Menurutnya, kenaikan harga telur kemarin merupakan salah satu anomali yang terjadi pasca-Lebaran. .
Sementara itu, pendapat berbeda juga dituturkan Ketua Peternak Petelur Nasional (PPN) Feri. Menurutnya, menjelaskan terjadi penurunan 20% produksi telur, yang mana 5% karena faktor penyakit dan 15% karena regenerasi ayam afkir. Menurutnya, fenomena afkir ayam yang sudah tidak berproduksi sebelum Lebaran jadi salah satu kondisi umum.
Melihat kondisi harga telur ayam yang naik cukup signifikan, pihaknya optimistis harga telur di tingkat peternak bisa turun pada pekan depan. Menurutnya, harga telur di tingkat peternakan saat ini telah mencapai Rp 21 ribu sampai Rp 22 ribu per kilogram.
(Baca : Penguatan Dolar dan Penurunan Produksi Kerek Harga Jual Telur Ayam)
Padahal, Peraturan Menteri Perdagangan Nomor 58 Tahun 2018 sebelumnya telah mengatur harga satu kilogram telur di tingkat peternak sebesar Rp 17 ribu sampai Rp 19 ribu.
“Kami pasti bakal turun tapi di tingkat pengecer memang butuh waktu secara bertahap,” ujarnya.

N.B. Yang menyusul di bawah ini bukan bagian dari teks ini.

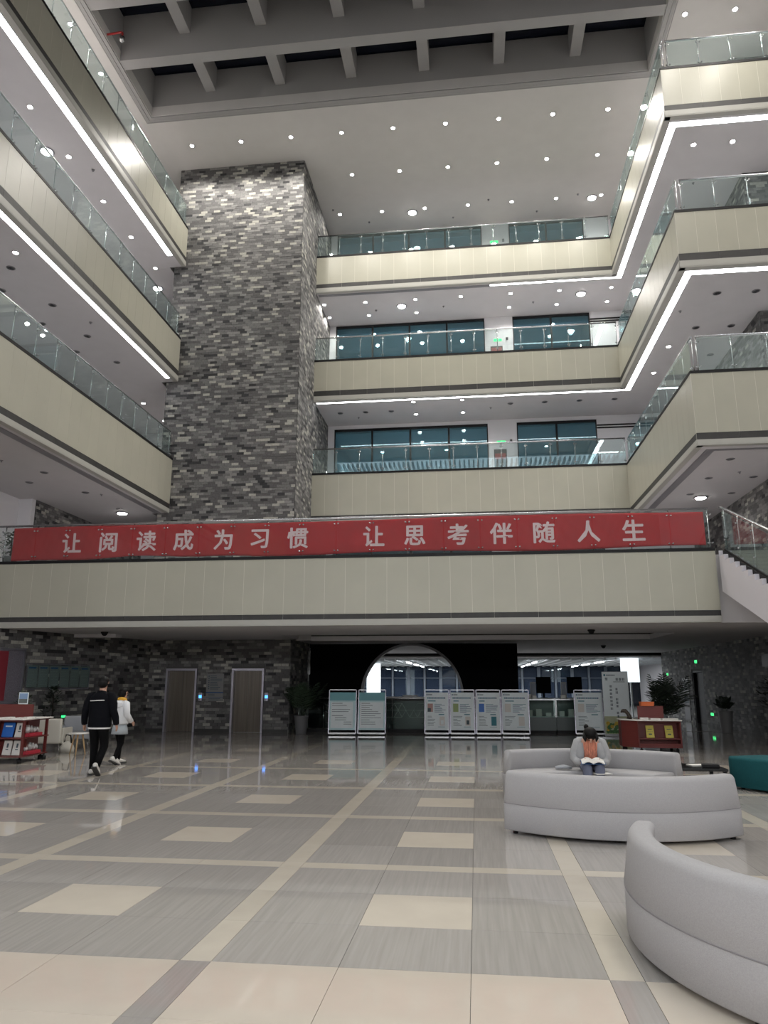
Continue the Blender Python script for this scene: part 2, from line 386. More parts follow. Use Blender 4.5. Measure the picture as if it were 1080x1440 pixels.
# ------------------------------------------------------------------ gallery fronts
PANEL_ME = {}
def fascia(name, p0, p1, lvl, label=None, first=.0):
    """clad parapet from p0 to p1; the atrium lies to the right-hand side of the walking direction"""
    p0, p1 = Vector((*p0, 0)), Vector((*p1, 0)); u = (p1-p0).normalized(); n = Vector((u.y, -u.x, 0)); Ln = (p1-p0).length; rz = math.atan2(u.y, u.x)
    t = T[lvl]; zp, zd, zl = PROF[lvl]; b = MB()
    def strip(z0, z1, d0, d1, m): b.obox((p0+p1)/2+n*(d0+d1)/2+Vector((0, 0, (z0+z1)/2)), u*Ln/2, n*(d1-d0)/2, Vector((0, 0, (z1-z0)/2)), m)
    strip(zp, t-.07, -.16, -.0025, 0); strip(zd, zp, -.16, -.0125, 0)                 # backing
    strip(t-.07, t+.012, -.20, .012, 1)              # black cap
    strip(zl+.03, zd, -.16, .014, 2)                  # ledge
    strip(zl, zl+.03, -.16, .008, 2)
    root = tag(b.build(name, [BACKING, BLACK, LEDGE]), label, None, None, 'structure')
    wp = .551; nP = max(1, round(Ln/wp)); wp = Ln/nP; hz = t-.07-zp
    k = (round(wp, 4), lvl)
    if k not in PANEL_ME:
        PANEL_ME[k] = (MB().box(-wp/2+.004, -.0, -hz/2+.003, wp/2-.004, .012, hz/2-.003).mesh('panel', CREAM),
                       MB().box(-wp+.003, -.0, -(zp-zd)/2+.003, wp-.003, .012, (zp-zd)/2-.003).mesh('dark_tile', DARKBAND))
    me, dk = PANEL_ME[k]
    for i in range(nP): put('panel', me, root, p0+u*wp*(i+.5)+Vector((0, 0, (t-.07+zp)/2)), rz)
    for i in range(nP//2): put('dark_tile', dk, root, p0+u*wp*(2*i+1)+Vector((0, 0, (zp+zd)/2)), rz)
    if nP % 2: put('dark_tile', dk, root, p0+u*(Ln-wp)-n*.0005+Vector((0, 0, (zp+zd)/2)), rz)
    return root
FL = {3: 'third', 4: 'fourth', 5: 'fifth'}
for lv in (3, 4, 5):
    # walking +X along the back gallery keeps the atrium (-Y) on the right
    fascia(f'wall_back_{FL[lv]}_floor', (XT1, YB), (XR, YB), lv, f'cream panelled parapet of the back gallery, {FL[lv]} floor')
    fascia(f'wall_right_{FL[lv]}_floor', (XR, YB), (XR, YR+.02), lv, f'cream panelled parapet along the right gallery, {FL[lv]} floor')
    fascia(f'wall_front_{FL[lv]}_floor', (XR, YR), (13.0, YR), lv, f'cream panelled parapet facing the hall at the right, {FL[lv]} floor')
    fascia(f'wall_left_{FL[lv]}_floor', (XL, 8.0), (XL, YT), lv, f'cream panelled parapet along the left gallery, {FL[lv]} floor')
    b = MB(); t = T[lv]; zp, zd, zl = PROF[lv]
    b.box(XL-.16, -4, zl, XL, 7.99, t, 0); struct(f'wall_left_{FL[lv]}_floor_near', b, [CREAM])
fascia('wall_bridge', (-15.0, YBR), (6.04, YBR), 2, 'long cream panelled parapet of the bridge under the red banner')

# slabs: flat soffits and floors of the galleries
def slab(name, x0, y0, x1, y1, lv, z0=None, mats=None):
    return struct(name, MB().box(x0, y0, PROF[lv][2]+.001 if z0 is None else z0, x1, y1, T[lv]-.14), mats or SOFFIT)
for lv in (3, 4, 5):
    slab(f'ceiling_back_{lv-2}', XT1+.01, YB+.165, 13.0, YW, lv)
    slab(f'ceiling_right_{lv-2}', XR+.165, YR+.165, 13.0, YB+.16, lv)
    slab(f'ceiling_left_{lv-2}', -15.3, -4, XL-.165, YT-.01, lv)
    slab(f'ceiling_left_corner_{lv-2}', -15.3, YT-.005, XT0-.21, YW, lv)
# ground floor ceiling with a recess in front of the black partition
gz, gt = 3.12, T[2]-.14
g = MB(); RX0, RX1, RY0, RY1 = -6.1, 5.9, 23.2, 26.2
g.box(-15.3, YBR+.165, gz, 9.19, RY0, gt); g.box(-15.3, RY0, gz, XT0-.22, 39.0, gt); g.box(XT0-.22, RY0, gz, RX0, YT-.01, gt)
g.box(RX1, RY0, gz, 9.19, RY1, gt); g.box(XT1+.02, RY1, gz, 9.19, 39.0, gt)
g.box(RX0, RY0, 3.75, RX1, RY1, gt)
struct('ceiling_ground_floor', g, [SOFFIT])
struct('trim_1', MB().box(RX0+.3, RY1-.03, 3.262, RX1-.01, RY1-.002, 3.7).box(RX0+.3, RY1-.05, 3.10, RX1-.01, RY1-.002, 3.26, 1).box(RX1-.05, RY0+.01, 3.10, RX1-.002, RY1-.051, 3.26, 1).box(RX1-.03, RY0+.01, 3.262, RX1-.002, RY1-.031, 3.7), [DARKBAND, WALLW])
struct('trim_2', MB().box(-13.2, 21.9, 3.02, -11.0, 22.3, 3.119), [SOFFIT])
# second floor walking level beyond the bridge on its right
slab('floor_second', 9.2, YBR+.17, 13, YW, 2, gz)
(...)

Berdasarkan data Pusat Informasi Harga Pangan Strategis (PIHPS) Nasional, harga telur ayam di Pasar Jatinegara pada 16 Juli 2018 harganya terpantau masih di kisaran Rp 29.500 per kilogram (kg). Sementara di Pasar Kramat Jati, Jakarta Timur harga telur terpantau sedikit lebih rendah yakni di kisaran Rp 28.250 per kg.